Copy each line that holds "Blender".

● ● ●

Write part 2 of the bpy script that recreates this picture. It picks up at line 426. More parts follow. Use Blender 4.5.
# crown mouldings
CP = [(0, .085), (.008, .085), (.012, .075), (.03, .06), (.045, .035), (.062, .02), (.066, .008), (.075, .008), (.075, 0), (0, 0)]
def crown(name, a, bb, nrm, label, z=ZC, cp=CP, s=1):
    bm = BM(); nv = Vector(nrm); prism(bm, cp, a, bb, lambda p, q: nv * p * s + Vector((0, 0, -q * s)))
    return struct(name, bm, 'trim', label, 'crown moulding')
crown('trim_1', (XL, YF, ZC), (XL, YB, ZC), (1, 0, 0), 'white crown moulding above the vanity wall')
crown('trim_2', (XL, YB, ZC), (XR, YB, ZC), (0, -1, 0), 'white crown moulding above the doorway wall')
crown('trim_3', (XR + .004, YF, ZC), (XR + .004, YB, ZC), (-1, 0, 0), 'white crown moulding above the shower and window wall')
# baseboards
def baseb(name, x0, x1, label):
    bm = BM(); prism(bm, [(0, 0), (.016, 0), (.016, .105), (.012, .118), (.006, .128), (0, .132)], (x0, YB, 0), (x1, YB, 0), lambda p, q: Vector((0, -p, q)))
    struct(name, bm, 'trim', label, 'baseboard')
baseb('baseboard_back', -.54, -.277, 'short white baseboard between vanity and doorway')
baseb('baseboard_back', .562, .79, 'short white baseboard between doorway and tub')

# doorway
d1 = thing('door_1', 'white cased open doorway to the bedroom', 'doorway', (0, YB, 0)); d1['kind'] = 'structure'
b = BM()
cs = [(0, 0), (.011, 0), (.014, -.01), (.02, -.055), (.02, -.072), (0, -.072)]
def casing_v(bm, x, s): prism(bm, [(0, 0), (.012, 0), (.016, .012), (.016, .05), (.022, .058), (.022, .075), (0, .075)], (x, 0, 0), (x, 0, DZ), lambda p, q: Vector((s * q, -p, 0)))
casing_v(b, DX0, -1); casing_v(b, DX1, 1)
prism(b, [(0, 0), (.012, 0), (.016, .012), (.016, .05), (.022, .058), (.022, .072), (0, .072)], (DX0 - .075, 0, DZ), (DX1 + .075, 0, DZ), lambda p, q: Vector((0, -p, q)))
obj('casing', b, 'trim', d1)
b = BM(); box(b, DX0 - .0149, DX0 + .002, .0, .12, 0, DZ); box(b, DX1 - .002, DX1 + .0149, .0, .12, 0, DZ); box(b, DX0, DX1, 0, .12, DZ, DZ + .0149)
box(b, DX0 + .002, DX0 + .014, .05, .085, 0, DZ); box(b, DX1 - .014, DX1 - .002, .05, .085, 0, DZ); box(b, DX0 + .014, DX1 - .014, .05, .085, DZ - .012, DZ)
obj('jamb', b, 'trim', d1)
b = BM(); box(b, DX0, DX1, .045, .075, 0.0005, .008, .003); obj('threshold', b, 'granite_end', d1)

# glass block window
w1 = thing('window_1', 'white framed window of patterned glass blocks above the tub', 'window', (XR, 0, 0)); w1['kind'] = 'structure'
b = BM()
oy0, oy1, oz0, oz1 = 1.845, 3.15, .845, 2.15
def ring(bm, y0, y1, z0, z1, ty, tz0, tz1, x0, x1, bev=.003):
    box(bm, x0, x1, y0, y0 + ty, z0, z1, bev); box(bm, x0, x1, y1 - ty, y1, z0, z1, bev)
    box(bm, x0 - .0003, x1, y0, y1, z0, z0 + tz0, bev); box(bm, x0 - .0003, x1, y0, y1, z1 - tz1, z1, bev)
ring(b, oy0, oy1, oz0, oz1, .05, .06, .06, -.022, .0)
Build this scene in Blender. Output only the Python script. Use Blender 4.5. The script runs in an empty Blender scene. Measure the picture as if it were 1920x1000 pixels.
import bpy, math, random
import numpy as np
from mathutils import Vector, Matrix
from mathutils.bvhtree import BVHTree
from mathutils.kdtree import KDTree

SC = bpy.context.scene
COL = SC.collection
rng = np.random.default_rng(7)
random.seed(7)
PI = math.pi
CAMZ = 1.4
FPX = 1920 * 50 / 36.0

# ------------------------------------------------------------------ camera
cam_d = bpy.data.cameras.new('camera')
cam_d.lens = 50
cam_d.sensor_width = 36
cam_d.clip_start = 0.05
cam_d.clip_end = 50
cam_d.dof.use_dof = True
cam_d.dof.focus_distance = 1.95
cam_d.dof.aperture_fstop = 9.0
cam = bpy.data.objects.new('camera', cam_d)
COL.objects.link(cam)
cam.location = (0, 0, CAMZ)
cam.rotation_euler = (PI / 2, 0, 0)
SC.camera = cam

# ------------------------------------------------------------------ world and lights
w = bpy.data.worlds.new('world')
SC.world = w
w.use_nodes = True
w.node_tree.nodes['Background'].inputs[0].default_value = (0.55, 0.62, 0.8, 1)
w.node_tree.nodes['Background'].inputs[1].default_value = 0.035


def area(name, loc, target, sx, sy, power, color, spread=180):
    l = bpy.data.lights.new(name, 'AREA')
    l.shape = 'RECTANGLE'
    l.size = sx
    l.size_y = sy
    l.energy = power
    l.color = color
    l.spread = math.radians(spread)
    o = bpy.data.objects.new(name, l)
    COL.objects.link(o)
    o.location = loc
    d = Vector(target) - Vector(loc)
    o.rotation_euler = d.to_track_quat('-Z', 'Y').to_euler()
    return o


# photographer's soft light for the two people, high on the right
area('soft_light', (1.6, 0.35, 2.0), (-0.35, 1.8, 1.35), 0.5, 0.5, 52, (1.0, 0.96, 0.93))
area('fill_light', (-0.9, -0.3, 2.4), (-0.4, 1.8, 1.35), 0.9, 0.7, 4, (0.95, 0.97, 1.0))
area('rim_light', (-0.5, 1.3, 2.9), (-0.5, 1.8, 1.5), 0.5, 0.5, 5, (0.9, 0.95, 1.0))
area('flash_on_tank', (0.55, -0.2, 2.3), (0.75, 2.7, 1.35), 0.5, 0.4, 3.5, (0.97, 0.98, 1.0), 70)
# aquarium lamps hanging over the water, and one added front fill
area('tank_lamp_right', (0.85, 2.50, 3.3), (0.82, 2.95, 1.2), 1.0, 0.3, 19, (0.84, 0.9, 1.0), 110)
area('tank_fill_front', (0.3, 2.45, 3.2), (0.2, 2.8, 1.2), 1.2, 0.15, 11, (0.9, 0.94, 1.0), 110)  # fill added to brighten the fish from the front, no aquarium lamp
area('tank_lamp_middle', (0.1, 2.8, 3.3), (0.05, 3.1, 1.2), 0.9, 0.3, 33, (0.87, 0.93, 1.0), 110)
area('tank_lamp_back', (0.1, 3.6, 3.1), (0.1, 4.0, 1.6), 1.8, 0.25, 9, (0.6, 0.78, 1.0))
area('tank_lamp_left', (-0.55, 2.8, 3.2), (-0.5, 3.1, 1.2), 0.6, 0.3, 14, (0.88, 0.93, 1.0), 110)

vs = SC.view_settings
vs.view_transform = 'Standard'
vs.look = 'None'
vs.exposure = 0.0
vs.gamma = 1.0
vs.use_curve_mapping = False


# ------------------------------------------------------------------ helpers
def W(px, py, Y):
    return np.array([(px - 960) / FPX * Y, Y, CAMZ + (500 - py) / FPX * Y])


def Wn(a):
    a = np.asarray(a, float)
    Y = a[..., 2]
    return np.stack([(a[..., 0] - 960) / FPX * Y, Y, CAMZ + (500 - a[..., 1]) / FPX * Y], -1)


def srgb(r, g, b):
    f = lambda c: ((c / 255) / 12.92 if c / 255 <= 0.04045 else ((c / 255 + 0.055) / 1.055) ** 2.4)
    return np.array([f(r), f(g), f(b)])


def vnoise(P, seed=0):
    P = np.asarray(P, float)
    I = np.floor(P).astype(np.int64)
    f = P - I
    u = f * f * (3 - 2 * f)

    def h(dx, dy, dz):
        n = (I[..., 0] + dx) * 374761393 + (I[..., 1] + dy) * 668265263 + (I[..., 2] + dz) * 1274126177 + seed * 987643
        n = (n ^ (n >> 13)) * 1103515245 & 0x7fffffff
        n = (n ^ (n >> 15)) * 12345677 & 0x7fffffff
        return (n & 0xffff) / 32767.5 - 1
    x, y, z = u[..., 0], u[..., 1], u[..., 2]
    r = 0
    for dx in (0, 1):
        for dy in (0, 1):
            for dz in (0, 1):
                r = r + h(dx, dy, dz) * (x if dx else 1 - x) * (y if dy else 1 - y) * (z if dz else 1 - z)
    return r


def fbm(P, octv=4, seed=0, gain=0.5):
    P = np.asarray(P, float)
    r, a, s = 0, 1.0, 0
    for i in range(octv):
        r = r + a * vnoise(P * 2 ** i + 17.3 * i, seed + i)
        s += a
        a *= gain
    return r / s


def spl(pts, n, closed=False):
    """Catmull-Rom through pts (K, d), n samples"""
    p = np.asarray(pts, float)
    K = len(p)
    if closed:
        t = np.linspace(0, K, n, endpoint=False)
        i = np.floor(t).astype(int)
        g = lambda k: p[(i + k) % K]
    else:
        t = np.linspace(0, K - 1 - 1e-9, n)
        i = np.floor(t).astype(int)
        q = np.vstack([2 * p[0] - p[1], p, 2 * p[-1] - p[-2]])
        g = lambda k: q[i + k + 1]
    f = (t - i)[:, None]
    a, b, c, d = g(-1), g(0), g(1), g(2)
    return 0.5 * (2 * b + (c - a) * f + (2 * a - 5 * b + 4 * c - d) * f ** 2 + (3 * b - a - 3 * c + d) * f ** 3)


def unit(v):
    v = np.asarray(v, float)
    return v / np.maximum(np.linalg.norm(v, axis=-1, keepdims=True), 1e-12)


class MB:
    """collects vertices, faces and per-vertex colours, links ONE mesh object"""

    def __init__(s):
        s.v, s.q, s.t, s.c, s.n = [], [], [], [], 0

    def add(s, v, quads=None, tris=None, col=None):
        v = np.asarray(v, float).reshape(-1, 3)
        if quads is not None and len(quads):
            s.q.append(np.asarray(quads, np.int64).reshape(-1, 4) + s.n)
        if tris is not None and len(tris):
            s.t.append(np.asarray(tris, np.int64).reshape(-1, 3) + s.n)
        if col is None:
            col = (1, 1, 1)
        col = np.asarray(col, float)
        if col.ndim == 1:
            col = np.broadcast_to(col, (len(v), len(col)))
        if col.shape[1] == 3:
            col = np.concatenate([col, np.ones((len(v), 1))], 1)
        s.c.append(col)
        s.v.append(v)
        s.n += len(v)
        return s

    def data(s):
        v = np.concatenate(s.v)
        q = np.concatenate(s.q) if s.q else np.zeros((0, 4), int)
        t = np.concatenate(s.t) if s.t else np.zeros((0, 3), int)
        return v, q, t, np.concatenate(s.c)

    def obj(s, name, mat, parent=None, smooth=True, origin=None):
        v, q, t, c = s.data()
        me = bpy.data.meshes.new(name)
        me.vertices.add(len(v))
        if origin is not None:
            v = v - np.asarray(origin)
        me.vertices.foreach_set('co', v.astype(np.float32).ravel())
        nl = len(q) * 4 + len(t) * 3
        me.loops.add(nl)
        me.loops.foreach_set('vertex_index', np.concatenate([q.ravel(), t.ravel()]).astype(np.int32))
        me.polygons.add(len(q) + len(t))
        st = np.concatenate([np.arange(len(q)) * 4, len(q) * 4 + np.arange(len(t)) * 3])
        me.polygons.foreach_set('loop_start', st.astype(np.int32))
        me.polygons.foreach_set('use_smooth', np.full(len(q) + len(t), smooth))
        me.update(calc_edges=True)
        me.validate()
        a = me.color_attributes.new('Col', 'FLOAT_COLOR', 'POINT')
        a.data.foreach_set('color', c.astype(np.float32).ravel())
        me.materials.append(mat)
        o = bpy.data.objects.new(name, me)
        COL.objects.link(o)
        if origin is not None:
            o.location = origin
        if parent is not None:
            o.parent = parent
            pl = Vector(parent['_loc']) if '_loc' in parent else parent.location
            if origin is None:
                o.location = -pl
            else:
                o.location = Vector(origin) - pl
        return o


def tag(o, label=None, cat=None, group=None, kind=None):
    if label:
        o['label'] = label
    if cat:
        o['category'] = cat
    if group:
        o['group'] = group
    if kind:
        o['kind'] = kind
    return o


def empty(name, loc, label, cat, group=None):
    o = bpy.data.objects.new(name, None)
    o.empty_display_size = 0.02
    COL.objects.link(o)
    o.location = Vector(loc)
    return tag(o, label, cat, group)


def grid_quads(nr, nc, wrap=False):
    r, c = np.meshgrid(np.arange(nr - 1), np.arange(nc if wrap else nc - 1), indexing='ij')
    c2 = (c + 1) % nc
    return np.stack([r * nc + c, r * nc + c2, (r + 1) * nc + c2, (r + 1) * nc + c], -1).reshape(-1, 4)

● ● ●

Task answer →
Write part 2 of the bpy script that recreates this picture. It picks up at line 426. More parts follow. Use Blender 4.5.
Build this scene in Blender. Output only the Python script. Use Blender 4.5. The script runs in an empty Blender scene. Measure the picture as if it were 1920x1000 pixels.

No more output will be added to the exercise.